9) As Augustine says, to love loving is a great blessing for us, because by loving we can take part in the divine nature of God. (In this sense, the divine commandment is an invitation to take part in God’s nature, as Peter also implies) To fear God by keeping the ultimate command of loving our enemies as Jesus did must be our life, our whole person, the totality of our beings, our nature taking part in God’s nature, and therefore our greatest blessing.

10) When people see us, moreover, they should see the loving God in us. In short, without loving our enemies, we could not be as we are supposed to be; we could not know God and ourselves; and we could not proclaim Christ to the world (as John wrote in his Gospel). I am convinced that our ontology is being by loving; our epistemology is knowing by loving; and our mission is preaching by loving.

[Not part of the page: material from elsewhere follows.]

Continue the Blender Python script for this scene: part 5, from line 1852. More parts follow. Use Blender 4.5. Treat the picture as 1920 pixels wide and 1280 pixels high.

11) I want to share the story of a Korean pastor, Yangwon Son, who showed Korean people what the love of Jesus Christ is. He had six children. The first and the second sons were killed by a young man, when they were preaching the gospel. But the pastor adopted the killer. He loved this enemy as he had loved his two killed sons. The following is the pastor Son’s prayer of thanksgiving to God at the funeral of his two killed sons.

 1. My God, I thank You, for having allowed martyrs to be born in the family of sinners such as mine.
 2. My Lord, I thank You for having entrusted me, out of countless believers, with such precious treasures.
 3. Among my three sons and three daughters, I thank You for my blessings through which I could offer You my two most beautiful children, my oldest and second oldest sons.
 4. I thank You for the martyrdom of two of my children, when the martyrdom of one child in itself is much more precious than I could bear.
 5. I thank You for the martyrdom of my sons who were shot to death while they were preaching the gospel, when dying peacefully on his deathbed in itself is a tremendous blessing for a believer.
 6. I thank You that my heart is at peace as my sons, who had been preparing to go and study in America, are now in a place that is much better than America.
 7. God, I thank You for giving me a heart of love for repentance of the enemy who killed my sons and compelling me to adopt him as my own son.
 8. My Father, I thank you for there will now be countless more sons of heaven through the fruit of the martyrdom of my sons.
 9. I thank and thank Our Lord Jesus Christ, who has given me these eight truths in such a difficult time, the joyful heart seeking faith and love, and the faith that provides me with peace.

God’s love be with your love of your enemies in the name of the Father, the Son, and the Holy Spirit, Amen.